ME: (kneeling down) What is it, Pink?

PINK: (takes my face in her hand) Will you really be okay?

ME: Yes, I’m sure. Jesus said I would. He’s taking care of me.

PINK: But what about Mommy and Daddy? Won’t they miss me? 

ME: Mommy and Daddy won’t have to miss you because you will be a part of me. You just won’t be a separate part of me. If you go with Jesus, you’ll be one with me and that will make growing up easier.

PINK: Will youp play with me still?

ME: Yes. You will be the part of me that loves to laugh and play and sing always. I love you, Pink. Jesus is waiting go to Him.

PINK: Okay, I will. I love you, too. (she runs to Jesus and takes His hand. She looks back and waves) See you later.

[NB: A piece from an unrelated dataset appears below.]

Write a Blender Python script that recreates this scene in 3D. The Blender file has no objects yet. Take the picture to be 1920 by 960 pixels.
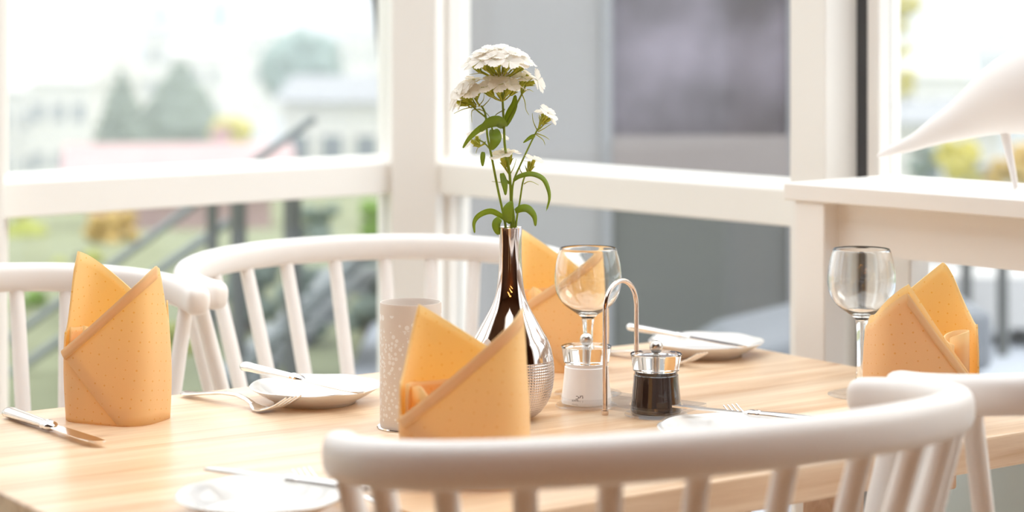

As I said before the conversations have always been there – the voices of accusation and confusion, the voices of argument and conflict, the voices of escape and wistfulness, the voice of God. I’ve heard them mixed and mingled into my thoughts throughout my life. I had always heard it said, “It’s okay to talk to yourself, just don’t answer yourself because that means your crazy.”

Who could I tell about the conversations in my heard without sounding crazy? I talked to myself, in fact, I had arguments with myself. I answered. That makes me crazy.

 All I know today can be expressed this way: On Friday, for the first time in my life I wept in the arms of Jesus over all that I’ve discovered in these last few weeks. I wept tears, but not just any tears. The tears that fell… Mine. Not Red’s, Pink’s, Orange’s, Blue’s… Not any of the color’s tears – these tears belonged to me. Afterward, Jesus helped me to fully and finally release those who had hurt me through forgiveness including myself and the colors. When I asked Him for an exchange – He gave me a picnic basket full of flowers representing all the colors in my brain. He took them in his hand and wove them into a wreath. He wrapped the wreath with a white ribbon and then placed it on my head.

“That’s perfect. Now you will always have them with you right where they belong.”

Jesus loves me this I know, for He, the Word, tells me so… Yes, Jesus loves me. Yes, Jesus loves me. Yes, Jesus loves me. He always tells me so.